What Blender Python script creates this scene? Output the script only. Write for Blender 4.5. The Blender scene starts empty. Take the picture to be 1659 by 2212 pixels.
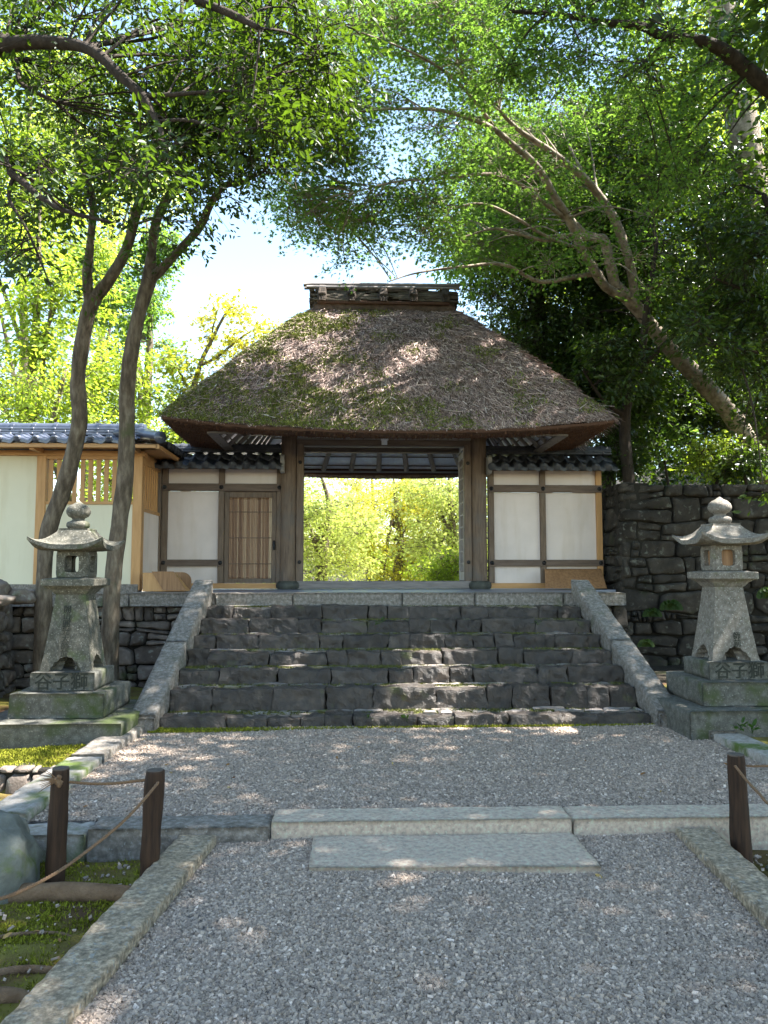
import bpy, math, random
import numpy as np
from mathutils import Vector

# ------------------------------------------------------------------ camera, sky, sun, exposure
C = bpy.context.scene.collection
scn = bpy.context.scene
F_PX, CX, CY = 1662.0, 829.5, 1106.0
YAW, PITCH, EYE = math.radians(2.4), math.radians(4.44), 1.47
cam_d = bpy.data.cameras.new('camera'); cam = bpy.data.objects.new('camera', cam_d); C.objects.link(cam)
cam_d.sensor_fit = 'VERTICAL'; cam_d.sensor_height = 24.0; cam_d.lens = 24.0 * F_PX / 2212.0
cam_d.clip_start = 0.05; cam_d.clip_end = 2000
cam.location = (0, 0, EYE); cam.rotation_euler = (math.pi / 2 + PITCH, 0, -YAW)
scn.camera = cam

SUN = Vector((0.56, 0.03, 0.83)).normalized()
world = bpy.data.worlds.new('World'); scn.world = world; world.use_nodes = True
wn = world.node_tree
sky = wn.nodes.new('ShaderNodeTexSky'); sky.sky_type = 'NISHITA'; sky.sun_disc = False
sky.sun_elevation = math.asin(SUN.z); sky.sun_rotation = math.atan2(SUN.x, SUN.y)
sky.air_density = 1.0; sky.dust_density = 0.0; sky.ozone_density = 1.0
bg = wn.nodes['Background']; bg.inputs['Strength'].default_value = 0.088
tint = wn.nodes.new('ShaderNodeMix'); tint.data_type = 'RGBA'; tint.blend_type = 'MULTIPLY'; tint.inputs[0].default_value = 1.0
tint.inputs[7].default_value = (.97, .92, .80, 1)          # the photograph's white balance is set for the shade
wn.links.new(sky.outputs[0], tint.inputs[6]); wn.links.new(tint.outputs[2], bg.inputs['Color'])
sd = bpy.data.lights.new('sun', 'SUN'); sd.energy = 4.2; sd.angle = math.radians(0.53); sd.color = (1.0, 0.965, 0.91)
so = bpy.data.objects.new('sun', sd); C.objects.link(so)
so.rotation_euler = SUN.to_track_quat('Z', 'Y').to_euler(); so.location = (10, 0, 20)
scn.view_settings.view_transform = 'Standard'; scn.view_settings.look = 'None'
scn.view_settings.exposure = 2.9; scn.view_settings.gamma = 1.0
scn.render.engine = 'CYCLES'
scn.cycles.use_denoising = True
scn.cycles.max_bounces = 8; scn.cycles.diffuse_bounces = 5; scn.cycles.transmission_bounces = 5
scn.cycles.sample_clamp_indirect = 6.0

# ------------------------------------------------------------------ helpers
def W(px, py, Y):
    """Point on the vertical plane at depth Y seen at photo coordinates (1659 x 2212)."""
    x = (px - CX) / F_PX; y = -(py - CY) / F_PX
    cp, sp = math.cos(PITCH), math.sin(PITCH); cy, sy = math.cos(YAW), math.sin(YAW)
    fw = cp - y * sp; up = sp + y * cp
    r = np.array([x * cy + fw * sy, -x * sy + fw * cy, up])
    return r * (Y / r[1]) + np.array([0, 0, EYE])

rng = np.random.default_rng(7)

def vnoise(Pn, scale=1.0, seed=0):
    """Smooth value noise in -1..1 for an (n,3) array."""
    q = np.asarray(Pn, float) * scale + seed * 17.31
    i = np.floor(q).astype(np.int64); f = q - i; f = f * f * (3 - 2 * f)
    def h(a, b, c):
        n = (a * 374761393 + b * 668265263 + c * 2147483647 + seed * 1274126177) & 0xffffffff
        n = ((n ^ (n >> 13)) * 1274126177) & 0xffffffff
        n = n ^ (n >> 16)
        return (n & 0xffff) / 32767.5 - 1
    r = 0
    for dx in (0, 1):
        for dy in (0, 1):
            for dz in (0, 1):
                w = (f[:, 0] if dx else 1 - f[:, 0]) * (f[:, 1] if dy else 1 - f[:, 1]) * (f[:, 2] if dz else 1 - f[:, 2])
                r = r + w * h(i[:, 0] + dx, i[:, 1] + dy, i[:, 2] + dz)
    return r

def fbm(Pn, scale=1.0, seed=0, oct=3):
    r = 0; a = 1.0
    for o in range(oct):
        r = r + a * vnoise(Pn, scale * 2 ** o, seed + o * 5); a *= .5
    return r

def norm(a):
    return a / np.maximum(np.linalg.norm(a, axis=-1, keepdims=True), 1e-9)

class G:
    """Collects geometry; build() links it as ONE mesh object."""
    def __init__(s): s.v = []; s.f = []; s.n = 0
    def add(s, V, F):
        V = np.asarray(V, float).reshape(-1, 3)
        if isinstance(F, np.ndarray): s.f.append((F.shape[1], F + s.n))
        else:
            by = {}
            for q in F: by.setdefault(len(q), []).append(q)
            for k, a in by.items(): s.f.append((k, np.array(a, np.int64) + s.n))
        s.v.append(V); s.n += len(V); return s
    def build(s, name, m, parent=None, smooth=False, origin=None, loc=None):
        me = bpy.data.meshes.new(name)
        V = np.concatenate(s.v); org = np.zeros(3) if origin is None else np.asarray(origin, float)
        V = V - org
        me.vertices.add(len(V)); me.vertices.foreach_set('co', V.astype(np.float32).ravel())
        nl = sum(k * len(a) for k, a in s.f); nf = sum(len(a) for k, a in s.f)
        me.loops.add(nl); me.polygons.add(nf)
        me.loops.foreach_set('vertex_index', np.concatenate([a.ravel() for k, a in s.f]).astype(np.int32))
        tot = np.concatenate([np.full(len(a), k) for k, a in s.f])
        me.polygons.foreach_set('loop_start', np.concatenate([[0], np.cumsum(tot)[:-1]]).astype(np.int32))
        me.polygons.foreach_set('use_smooth', np.full(nf, bool(smooth)))
        me.update(calc_edges=True); me.validate()
        me.materials.append(m)
        o = bpy.data.objects.new(name, me); C.objects.link(o)
        if parent is not None: o.parent = parent
        elif origin is not None: o.location = org
        if loc is not None: o.location = loc
        return o
    # --- primitives
    def box(s, x0, x1, y0, y1, z0, z1, b=0.004, M=None):
        lo = np.array([min(x0, x1), min(y0, y1), min(z0, z1)]); hi = np.array([max(x0, x1), max(y0, y1), max(z0, z1)])
        b = min(b, (hi - lo).min() * .3)
        V = []; idx = {}
        for c in range(8):
            sg = [(c >> k) & 1 for k in range(3)]
            for a in range(3):
                p = [hi[k] if sg[k] else lo[k] for k in range(3)]
                for k in range(3):
                    if k != a: p[k] += -b if sg[k] else b
                idx[(c, a)] = len(V); V.append(p)
        Fc = []
        for a in range(3):
            o1, o2 = [k for k in range(3) if k != a]
            for sgn in (0, 1):
                cs = [(sgn << a) | (i << o1) | (j << o2) for i, j in ((0, 0), (1, 0), (1, 1), (0, 1))]
                Fc.append([idx[(c, a)] for c in cs])
            for i in (0, 1):
                for j in (0, 1):
                    c0 = (i << o1) | (j << o2); c1 = c0 | (1 << a)
                    Fc.append([idx[(c0, o1)], idx[(c1, o1)], idx[(c1, o2)], idx[(c0, o2)]])
        for c in range(8): Fc.append([idx[(c, 0)], idx[(c, 1)], idx[(c, 2)]])
        V = np.array(V)
        if M is not None: V = M(V)
        return s.add(V, Fc)
    def tube(s, pts, rad, n=8, sm=0, wob=0.0, seed=0, squash=1.0):
        P = np.asarray(pts, float); R = np.asarray(rad, float) * np.ones(len(P))
        if sm:
            P, R = smooth_path(P, R, sm)
        T = np.gradient(P, axis=0); T = norm(T)
        up = np.array([0, 0, 1.0]) if abs(T[0, 2]) < .9 else np.array([1.0, 0, 0])
        N = np.zeros_like(P); a = norm(np.cross(T[0], up)[None])[0]
        for i in range(len(P)):
            a = a - T[i] * a.dot(T[i]); a = a / max(np.linalg.norm(a), 1e-9); N[i] = a
        B = np.cross(T, N)
        th = np.linspace(0, 2 * np.pi, n, endpoint=False)
        V = P[:, None] + R[:, None, None] * (np.cos(th)[None, :, None] * N[:, None] + squash * np.sin(th)[None, :, None] * B[:, None])
        if wob:
            D = V - P[:, None]; q = V.reshape(-1, 3)
            w = fbm(q, 5.0, seed, 3).reshape(V.shape[:2]); V = P[:, None] + D * (1 + wob * w)[:, :, None]
        k = len(P); i = np.arange(k - 1)[:, None] * n; j = np.arange(n)[None]
        Q = np.stack([i + j, i + (j + 1) % n, i + n + (j + 1) % n, i + n + j], -1).reshape(-1, 4)
        s.add(V.reshape(-1, 3), Q)
        s.f.append((n, np.array([np.arange(n)]) + s.n - k * n)); s.f.append((n, np.array([np.arange(n)]) + s.n - n))
        return s
    def lathe(s, prof, c, n=20, square=False, ph=0.0):
        prof = np.asarray(prof, float); k = len(prof)
        th = np.linspace(0, 2 * np.pi, n, endpoint=False) + ph
        V = np.stack([prof[:, 0, None] * np.cos(th), prof[:, 0, None] * np.sin(th), prof[:, 1, None] * np.ones(n)], -1) + np.asarray(c, float)
        i = np.arange(k - 1)[:, None] * n; j = np.arange(n)[None]
        Q = np.stack([i + j, i + (j + 1) % n, i + n + (j + 1) % n, i + n + j], -1).reshape(-1, 4)
        s.add(V.reshape(-1, 3), Q)
        s.f.append((n, np.array([np.arange(n)]) + s.n - k * n)); s.f.append((n, np.array([np.arange(n)]) + s.n - n))
        return s
    def grid(s, V):
        """V (a,b,3) array of points -> quads."""
        a, b = V.shape[:2]; i = np.arange(a - 1)[:, None] * b; j = np.arange(b - 1)[None]
        return s.add(V.reshape(-1, 3), np.stack([i + j, i + j + 1, i + b + j + 1, i + b + j], -1).reshape(-1, 4))
    def rough(s, x0, x1, y0, y1, z0, z1, amp=.012, r=.02, res=.05, seed=0, M=None, nsc=9.0):
        """A rounded rough stone block."""
        lo = np.array([x0, y0, z0], float); hi = np.array([x1, y1, z1], float); L = hi - lo
        n = np.maximum(2, np.minimum(130, np.ceil(L / res).astype(int)))
        idx = {}; V = []; Fc = []
        def vid(i, j, k):
            key = (i, j, k)
            if key not in idx: idx[key] = len(V); V.append((i / n[0], j / n[1], k / n[2]))
            return idx[key]
        for a in range(3):
            o1, o2 = [k for k in range(3) if k != a]
            for e in (0, n[a]):
                for i in range(n[o1]):
                    for j in range(n[o2]):
                        q = []
                        for di, dj in ((0, 0), (1, 0), (1, 1), (0, 1)):
                            t = [0, 0, 0]; t[a] = e; t[o1] = i + di; t[o2] = j + dj; q.append(vid(*t))
                        Fc.append(q if e else q[::-1])
        Pp = lo + np.array(V) * L
        r = min(r, L.min() * .45)
        cl = np.clip(Pp, lo + r, hi - r); d = Pp - cl
        Pp = cl + norm(d) * np.minimum(np.linalg.norm(d, axis=1, keepdims=True), r)
        if amp:
            c = (lo + hi) / 2; nn = norm((Pp - c) / L)
            Pp = Pp + nn * (amp * fbm(Pp, nsc, seed, 3))[:, None]
            Pp = Pp + amp * .5 * np.stack([vnoise(Pp, nsc * 1.7, seed + 40 + k) for k in range(3)], -1)
        if M is not None: Pp = M(Pp)
        return s.add(Pp, Fc)

def smooth_path(P, R, sub):
    n = len(P); out = []; ro = []
    for i in range(n - 1):
        p0 = P[max(i - 1, 0)]; p1 = P[i]; p2 = P[i + 1]; p3 = P[min(i + 2, n - 1)]
        for k in range(sub):
            t = k / sub
            out.append(.5 * (2 * p1 + (p2 - p0) * t + (2 * p0 - 5 * p1 + 4 * p2 - p3) * t * t + (3 * p1 - p0 - 3 * p2 + p3) * t ** 3))
            ro.append(R[i] * (1 - t) + R[i + 1] * t)
    out.append(P[-1]); ro.append(R[-1])
    return np.array(out), np.array(ro)

def tag(o, label=None, cat=None, group=None, kind=None):
    if label: o['label'] = label
    if cat: o['category'] = cat
    if group: o['group'] = group
    if kind: o['kind'] = kind
    return o
def thing(name, label, cat, loc=(0, 0, 0), group=None):
    o = bpy.data.objects.new(name, None); C.objects.link(o); o.location = [float(v) for v in loc]; o.empty_display_size = .1
    return tag(o, label, cat, group)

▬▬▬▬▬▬

# Your instructions:
Up to and including the line containing "from mathutils import Vector", repeat every line from the start of the data, but none of the pictures.

# Answer for the task:
What Blender Python script creates this scene? Output the script only. Write for Blender 4.5. The Blender scene starts empty. Take the picture to be 1659 by 2212 pixels.
import bpy, math, random
import numpy as np
from mathutils import Vector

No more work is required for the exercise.